The Bollard Bulletin for March 31, 2025
Local Music Monday: Jumping into pond 1000
Local Music Monday
The Maine shoegaze band pond 1000 has a recipe. Take singer/songwriter Katie McShane’s ethereal vocals and abstract-impressionist lyrics, swaddle them in a thick blanket of fuzzy guitars over silky sheets of synth, add a teaspoon of pop, a dash of punk and a quarter-cup of prog, blend and serve warm. The result, their debut album daffodiL, is a dish worth savoring.

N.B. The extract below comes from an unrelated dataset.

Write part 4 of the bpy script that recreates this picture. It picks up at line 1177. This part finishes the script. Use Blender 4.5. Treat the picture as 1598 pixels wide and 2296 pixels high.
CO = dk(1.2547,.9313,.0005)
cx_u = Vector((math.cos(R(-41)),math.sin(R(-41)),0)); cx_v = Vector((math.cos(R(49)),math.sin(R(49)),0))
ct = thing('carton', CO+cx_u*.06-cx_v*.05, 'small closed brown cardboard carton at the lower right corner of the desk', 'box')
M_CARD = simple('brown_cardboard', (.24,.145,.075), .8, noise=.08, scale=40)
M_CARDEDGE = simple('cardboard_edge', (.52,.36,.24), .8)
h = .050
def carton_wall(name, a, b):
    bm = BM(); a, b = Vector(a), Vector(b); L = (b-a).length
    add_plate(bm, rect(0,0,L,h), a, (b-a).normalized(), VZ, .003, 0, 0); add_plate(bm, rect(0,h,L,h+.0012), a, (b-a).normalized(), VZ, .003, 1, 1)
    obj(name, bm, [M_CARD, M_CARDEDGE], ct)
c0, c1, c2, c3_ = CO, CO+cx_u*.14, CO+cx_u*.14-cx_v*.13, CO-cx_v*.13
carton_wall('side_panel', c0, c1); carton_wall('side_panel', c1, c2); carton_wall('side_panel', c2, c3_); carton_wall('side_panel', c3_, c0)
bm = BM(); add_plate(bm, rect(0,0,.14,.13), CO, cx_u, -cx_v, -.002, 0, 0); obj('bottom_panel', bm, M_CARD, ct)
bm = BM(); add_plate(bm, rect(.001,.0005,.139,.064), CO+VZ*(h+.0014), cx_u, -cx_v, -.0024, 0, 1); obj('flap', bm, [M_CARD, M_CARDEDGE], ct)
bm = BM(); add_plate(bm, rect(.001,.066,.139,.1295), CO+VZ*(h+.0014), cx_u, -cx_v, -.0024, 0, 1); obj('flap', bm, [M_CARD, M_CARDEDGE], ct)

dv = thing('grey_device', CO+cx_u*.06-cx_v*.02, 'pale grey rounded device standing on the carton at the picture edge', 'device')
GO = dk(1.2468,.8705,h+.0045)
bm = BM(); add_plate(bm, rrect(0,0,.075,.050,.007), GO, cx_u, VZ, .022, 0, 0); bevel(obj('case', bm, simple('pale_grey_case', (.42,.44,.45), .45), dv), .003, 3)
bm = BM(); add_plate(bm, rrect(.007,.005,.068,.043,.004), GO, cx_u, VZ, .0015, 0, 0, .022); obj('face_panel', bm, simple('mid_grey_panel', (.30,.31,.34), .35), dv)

I’m not a big fan of the shoegaze sub-genre. It tends to sound too muddled, its bands too stingy with the hooks, too afraid to rock. But pond 1000 caught my ear immediately with their latest single, “That Mall Was Mine.” Propelled by an irresistible bass line, it’s catchy as a spring cold, and the gnarly guitars ensure rock is achieved.
Opener “Sugar Cube/Small Cloud” rides a busy, shuffling beat into squalls of noisy guitar juxtaposed with dreamier passages that resolve in its more placid second half. The title track invites math-rock riffs to the party, and they turn it into a rager. Songs like “Rivulet” and “Lie-La-Phone” reveal the group’s ambitiousness, stretching past the five-minute mark to explore novel variations on their central melodies and grooves. “The Shelf” pulls this off in under four, with attitude.
NYC label Sad Cactus Records picked up this band and Maine’s amiright?. Do they know something most local music fans are missing? Yes, but not for long.